Cucchiai bruciati, stagnola accartocciata, siringhe usate: ogni oggetto racconta storie di vite spezzate, di corpi anestetizzati dalla disperazione, di un dolore venduto a prezzi stracciati. Ed è in questo inferno che, lo scorso dicembre, è stato trovato il corpo senza vita di un giovane modicano. Riccardo Zingaro, presidente dell’Oipa di Vittoria, che da anni si occupa degli invisibili del ghetto, non nasconde la gravità della situazione: «Qui è l’inferno. Degrado e disperazione si mescolano in un cocktail letale – racconta con amarezza – Dopo lo sgombero dell’hotel degli invisibili, la realtà è diventata ancora più cupa. Dico ai miei volontari di non portare solo cibo per i cani, ma anche generi di prima necessità per queste persone – continua – che vivono in un abbandono tale da diventare facili prede delle associazioni criminali: gli forniscono droga a basso costo e li usano per lo spaccio».

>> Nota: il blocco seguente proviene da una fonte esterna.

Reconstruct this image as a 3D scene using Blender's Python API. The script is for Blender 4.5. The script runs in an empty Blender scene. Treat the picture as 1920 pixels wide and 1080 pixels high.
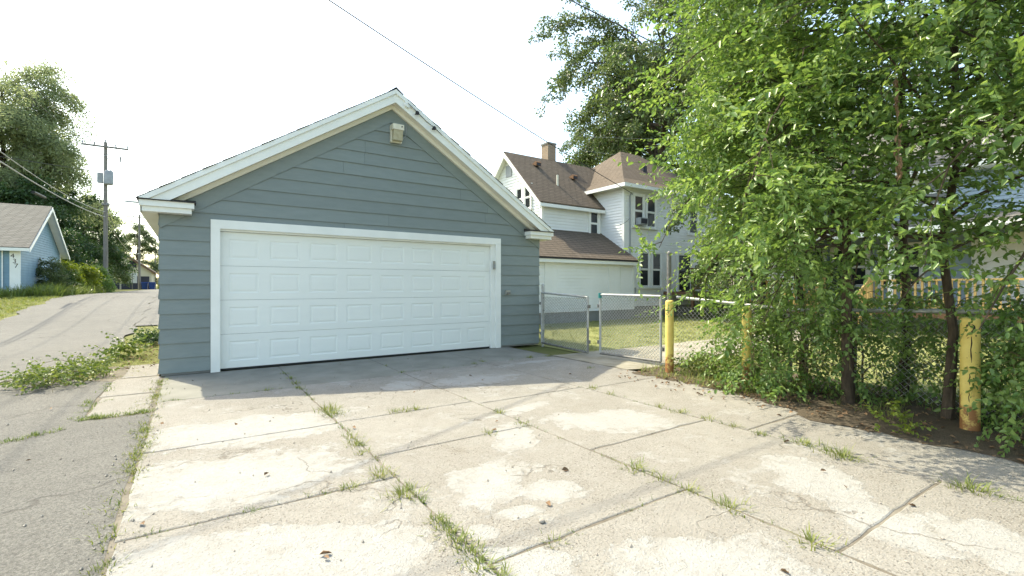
import bpy, math, random
import numpy as np
from mathutils import Vector, Matrix
R = math.radians
random.seed(7)
rng = np.random.default_rng(11)
SC = bpy.context.scene
COL = SC.collection

# ------------------------------------------------------------------ camera, sky, sun, exposure
cam_d = bpy.data.cameras.new('camera'); cam = bpy.data.objects.new('camera', cam_d); COL.objects.link(cam)
cam.location = (0.374, -8.294, 1.27); cam.rotation_euler = (R(90), 0, R(-34.1))
cam_d.sensor_width = 36; cam_d.lens = 886 / 1920 * 36; cam_d.shift_y = -3 / 1920
cam_d.clip_start = 0.05; cam_d.clip_end = 2000
SC.camera = cam
SUN = Vector((-0.30, 0.71, 1.0)).normalized()            # direction towards the sun
ELEV = math.asin(SUN.z); AZ = math.atan2(SUN.x, SUN.y)
world = bpy.data.worlds.new('World'); SC.world = world; world.use_nodes = True
wn = world.node_tree; wn.nodes.clear()
sky = wn.nodes.new('ShaderNodeTexSky'); sky.sky_type = 'NISHITA'; sky.sun_disc = False
sky.sun_elevation = ELEV; sky.sun_rotation = AZ; sky.altitude = 200; sky.air_density = 1.0; sky.dust_density = 2.2; sky.ozone_density = 0.3
bg = wn.nodes.new('ShaderNodeBackground'); bg.inputs['Strength'].default_value = 0.15
wo = wn.nodes.new('ShaderNodeOutputWorld')
wn.links.new(sky.outputs[0], bg.inputs[0]); wn.links.new(bg.outputs[0], wo.inputs[0])
sl = bpy.data.lights.new('sun', 'SUN'); sl.energy = 2.0; sl.angle = R(0.53); sl.color = (1.0, 0.95, 0.86)
sun = bpy.data.objects.new('sun', sl); COL.objects.link(sun); sun.location = (-10, 20, 40)
sun.rotation_euler = SUN.to_track_quat('Z', 'Y').to_euler()
SC.view_settings.view_transform = 'Standard'; SC.view_settings.look = 'None'
SC.view_settings.exposure = 1.92; SC.view_settings.gamma = 1.0; SC.view_settings.use_curve_mapping = False
SC.view_settings.use_white_balance = True; SC.view_settings.white_balance_temperature = 7600; SC.view_settings.white_balance_tint = 3
SC.render.engine = 'CYCLES'
SC.cycles.max_bounces = 8; SC.cycles.diffuse_bounces = 4; SC.cycles.transmission_bounces = 4; SC.cycles.transparent_max_bounces = 8

# ------------------------------------------------------------------ materials
def mat(name):
    m = bpy.data.materials.new(name); m.use_nodes = True
    nt = m.node_tree
    return m, nt, nt.nodes['Principled BSDF']
def N(nt, t, **k):
    n = nt.nodes.new(t)
    for a, v in k.items():
        if a in n.inputs: n.inputs[a].default_value = v
        else: setattr(n, a, v)
    return n
def mathn(nt, op, a, b=None):
    n = nt.nodes.new('ShaderNodeMath'); n.operation = op
    for i, v in enumerate((a, b)):
        if v is None: continue
        if isinstance(v, (int, float)): n.inputs[i].default_value = v
        else: nt.links.new(v, n.inputs[i])
    return n.outputs[0]
def mix(nt, f, a, b):
    n = nt.nodes.new('ShaderNodeMix'); n.data_type = 'RGBA'
    for i, v in ((0, f), (6, a), (7, b)):
        if isinstance(v, (int, float)): n.inputs[i].default_value = v
        elif isinstance(v, tuple): n.inputs[i].default_value = v + (1,)
        else: nt.links.new(v, n.inputs[i])
    return n.outputs[2]
def ramp(nt, f, lo, hi):
    n = nt.nodes.new('ShaderNodeMapRange'); n.inputs[1].default_value = lo; n.inputs[2].default_value = hi
    nt.links.new(f, n.inputs[0]); return n.outputs[0]
def noise(nt, scale, detail=4, rough=.55, vec=None):
    n = nt.nodes.new('ShaderNodeTexNoise'); n.inputs['Scale'].default_value = scale
    n.inputs['Detail'].default_value = detail; n.inputs['Roughness'].default_value = rough
    nt.links.new(vec if vec is not None else wpos(nt), n.inputs['Vector'])
    return n.outputs['Fac']
def wpos(nt):
    return nt.nodes.new('ShaderNodeNewGeometry').outputs['Position']
def bump(nt, h, strength, dist, bs):
    b = nt.nodes.new('ShaderNodeBump'); b.inputs['Strength'].default_value = strength; b.inputs['Distance'].default_value = dist
    nt.links.new(h, b.inputs['Height']); nt.links.new(b.outputs[0], bs.inputs['Normal']); return b
def simple(name, c1, c2=None, scale=6., rough=.6, spec=.3, bmp=0., bscale=60., metal=0., stretch=None):
    m, nt, bs = mat(name); p = wpos(nt)
    bs.inputs['Roughness'].default_value = rough; bs.inputs['Specular IOR Level'].default_value = spec; bs.inputs['Metallic'].default_value = metal
    c2 = c2 or tuple(v * .8 for v in c1)
    v = p
    if stretch:
        vm = nt.nodes.new('ShaderNodeVectorMath'); vm.operation = 'MULTIPLY'; vm.inputs[1].default_value = stretch
        nt.links.new(p, vm.inputs[0]); v = vm.outputs[0]
    f = ramp(nt, noise(nt, scale, 6, .6, v), .35, .68)
    nt.links.new(mix(nt, f, c1, c2), bs.inputs['Base Color'])
    if bmp: bump(nt, noise(nt, bscale, 3, .6, v), bmp, .01, bs)
    return m
M = {}
def board_tone(m, amt):
    nt = m.node_tree; bs = nt.nodes['Principled BSDF']; l = bs.inputs['Base Color'].links[0].from_socket
    oi = nt.nodes.new('ShaderNodeObjectInfo'); hs = nt.nodes.new('ShaderNodeHueSaturation')
    nt.links.new(mathn(nt, 'ADD', mathn(nt, 'MULTIPLY', oi.outputs['Random'], amt), 1 - amt / 2), hs.inputs['Value']); nt.links.new(l, hs.inputs['Color']); nt.links.new(hs.outputs[0], bs.inputs['Base Color'])
M['siding'] = simple('grey_siding_paint', (.215, .250, .246), (.192, .226, .224), 3, .5, .3, .15, 25, stretch=(1, 1, 5))
board_tone(M['siding'], .12)
M['white'] = simple('white_trim_paint', (.82, .83, .80), (.76, .77, .74), 2.5, .45, .35, .05, 30)
M['door'] = simple('white_door_paint', (.79, .81, .78), (.76, .78, .75), 1.5, .4, .4, .1, 120, stretch=(.4, 1, 3))
M['cream'] = simple('cream_soffit_paint', (.80, .77, .69), (.75, .72, .63), 2, .6)
M['house'] = simple('white_vinyl_siding', (.82, .83, .82), (.75, .76, .74), 1.2, .5, .3)
M['blue'] = simple('blue_siding_paint', (.20, .325, .41), (.165, .275, .355), 2.5, .6, .25, .1, 30)
M['bluegrey'] = simple('blue_grey_siding', (.32, .41, .49), (.27, .35, .42), 1.5, .6)
M['stucco'] = simple('cream_stucco', (.60, .54, .40), (.53, .47, .35), .8, .8)
M['black'] = simple('black_rubber', (.02, .02, .02), (.03, .03, .03), 5, .6)
M['dark'] = simple('dark_interior', (.035, .035, .045), (.05, .05, .06), .6, .8)
M['galv'] = simple('galvanised_steel', (.46, .47, .47), (.34, .34, .33), 14, .5, .5, .1, 60, metal=.25)
M['galvdark'] = simple('weathered_steel', (.24, .24, .23), (.15, .14, .13), 14, .6, .4, .1, 60, metal=.4)
M['polewood'] = simple('weathered_pole_wood', (.26, .24, .215), (.17, .155, .14), 5, .9, .1, .5, 20, stretch=(6, 6, .4))
M['grey_metal'] = simple('grey_painted_metal', (.34, .36, .37), (.26, .27, .28), 3, .5)
M['wire'] = simple('wire_black', (.05, .05, .05), (.07, .07, .07), 3, .6)
M['wirepale'] = simple('wire_pale', (.34, .34, .34), (.26, .26, .26), 3, .5)
M['lens'] = simple('yellowed_lens', (.46, .42, .30), (.36, .32, .22), 18, .25, .5, .3, 120)
M['ivory'] = simple('ivory_plastic', (.72, .69, .58), (.62, .59, .48), 9, .5)
M['beige'] = simple('beige_plastic', (.36, .35, .30), (.28, .27, .23), 20, .5)
M['bark'] = simple('elm_bark', (.115, .088, .064), (.055, .042, .032), 9, .95, .1, .9, 30, stretch=(2.4, 2.4, .6))
M['barkdark'] = simple('oak_bark', (.09, .075, .06), (.045, .037, .03), 5, .95, .1, .6, 12, stretch=(2, 2, .5))
M['twig'] = simple('twig_bark', (.20, .17, .09), (.12, .10, .06), 12, .9, .1)
M['deckwood'] = simple('brown_deck_wood', (.22, .125, .07), (.15, .085, .05), 4, .8, .2, .3, 20, stretch=(1, 1, 4))
M['newwood'] = simple('yellow_pine_wood', (.62, .43, .18), (.50, .33, .13), 4, .75, .2, .3, 20, stretch=(3, 3, .7))
M['binblue'] = simple('blue_bin_plastic', (.02, .06, .22), (.015, .045, .17), 3, .45)
M['sign'] = simple('white_sign', (.74, .74, .74), (.66, .66, .66), 3, .5)
M['teal'] = simple('teal_tape', (.02, .28, .25), (.02, .2, .2), 8, .5)
M['found'] = simple('grey_foundation', (.26, .26, .25), (.19, .19, .18), 3, .9, .1, .3, 20)
M['drysoil'] = simple('dry_soil', (.22, .20, .165), (.12, .105, .085), 5, .95, .1, .8, 40)
M['stone'] = simple('pebble_stone', (.42, .38, .33), (.24, .21, .18), 14, .85)
M['deadleaf'] = simple('dead_leaf', (.24, .15, .085), (.13, .08, .045), 25, .8)
M['paintmark'] = simple('black_marker_paint', (.02, .018, .016), (.05, .03, .02), 30, .7)

def glass(name, c=(.025, .03, .033)):
    m, nt, bs = mat(name); bs.inputs['Base Color'].default_value = c + (1,)
    bs.inputs['Roughness'].default_value = .08; bs.inputs['Specular IOR Level'].default_value = .6
    bump(nt, noise(nt, 1.5, 2), .06, .05, bs); return m
M['glass'] = glass('window_glass')

def yellow_paint():
    m, nt, bs = mat('yellow_bollard_paint'); p = wpos(nt)
    z = nt.nodes.new('ShaderNodeSeparateXYZ'); nt.links.new(p, z.inputs[0])
    n1 = noise(nt, 9, 6, .65); n2 = noise(nt, 35, 4, .6)
    col = mix(nt, ramp(nt, n1, .3, .7), (.78, .60, .18), (.66, .48, .12))
    low = ramp(nt, z.outputs[2], .42, .02)                # paint worn off and rusted near the ground
    rust = ramp(nt, mathn(nt, 'ADD', mathn(nt, 'MULTIPLY', low, .42), n1), .68, .80)
    chips = ramp(nt, n2, .66, .70)
    rr = mathn(nt, 'MAXIMUM', rust, chips)
    nt.links.new(mix(nt, rr, col, (.30, .13, .045)), bs.inputs['Base Color'])
    bs.inputs['Roughness'].default_value = .6; bump(nt, n2, .3, .004, bs)
    return m
M['yellow'] = yellow_paint()

def shingles(name, c1, c2, c3, row=.10, wid=.30):
    m, nt, bs = mat(name); p = wpos(nt)
    s = nt.nodes.new('ShaderNodeSeparateXYZ'); nt.links.new(p, s.inputs[0])
    u = mathn(nt, 'ADD', s.outputs[0], s.outputs[1]); c = nt.nodes.new('ShaderNodeCombineXYZ')
    wob = mathn(nt, 'MULTIPLY', noise(nt, 2.2, 3), .035)
    nt.links.new(u, c.inputs[0]); nt.links.new(mathn(nt, 'ADD', s.outputs[2], wob), c.inputs[1])
    b = nt.nodes.new('ShaderNodeTexBrick'); nt.links.new(c.outputs[0], b.inputs['Vector'])
    b.inputs['Scale'].default_value = 1; b.inputs['Brick Width'].default_value = wid; b.inputs['Row Height'].default_value = row
    b.inputs['Mortar Size'].default_value = .012; b.inputs['Mortar Smooth'].default_value = .4; b.inputs['Bias'].default_value = 0
    b.inputs['Color1'].default_value = c1 + (1,); b.inputs['Color2'].default_value = c2 + (1,); b.inputs['Mortar'].default_value = c3 + (1,)
    nz = ramp(nt, noise(nt, 1.3, 5, .6), .3, .75)
    g = ramp(nt, noise(nt, 70, 2), .3, .7)
    col = mix(nt, mathn(nt, 'MULTIPLY', nz, .5), b.outputs['Color'], tuple(v * .72 for v in c1))
    col = mix(nt, mathn(nt, 'MULTIPLY', g, .35), col, c3)
    nt.links.new(col, bs.inputs['Base Color']); bs.inputs['Roughness'].default_value = .9; bs.inputs['Specular IOR Level'].default_value = .15
    bump(nt, mathn(nt, 'SUBTRACT', 1.0, b.outputs['Fac']), .8, .02, bs)
    return m
M['shingle_brown'] = shingles('brown_shingles', (.195, .158, .124), (.155, .125, .098), (.07, .056, .044), .085)
M['shingle_grey'] = shingles('grey_shingles', (.23, .222, .20), (.185, .178, .16), (.09, .085, .078), .075)
M['shingle_dark'] = simple('dark_shingles', (.075, .07, .068), (.045, .042, .04), 8, .9, .1, .5, 60)
M['brickchim'] = shingles('chimney_brick', (.36, .25, .165), (.27, .18, .12), (.33, .30, .25), .075, .21)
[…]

Nel frattempo, il ghetto si espande. I casolari si riempiono di nuove vite spezzate e i corpi che si trascinano tra i resti delle case sembrano fantasmi di una città che ha deciso di non guardare. E mentre le istituzioni tacciono, tra le ombre di quei casolari si consuma un dramma collettivo. A cui si oppone la sola e solitaria lotta quotidiana dei volontari. Il ghetto di Vittoria – con il suo degrado, le sue droghe e le sue tragedie – diventa così il simbolo di un fallimento. Che, da invisibile, si sparge come un lento veleno e si diffonde.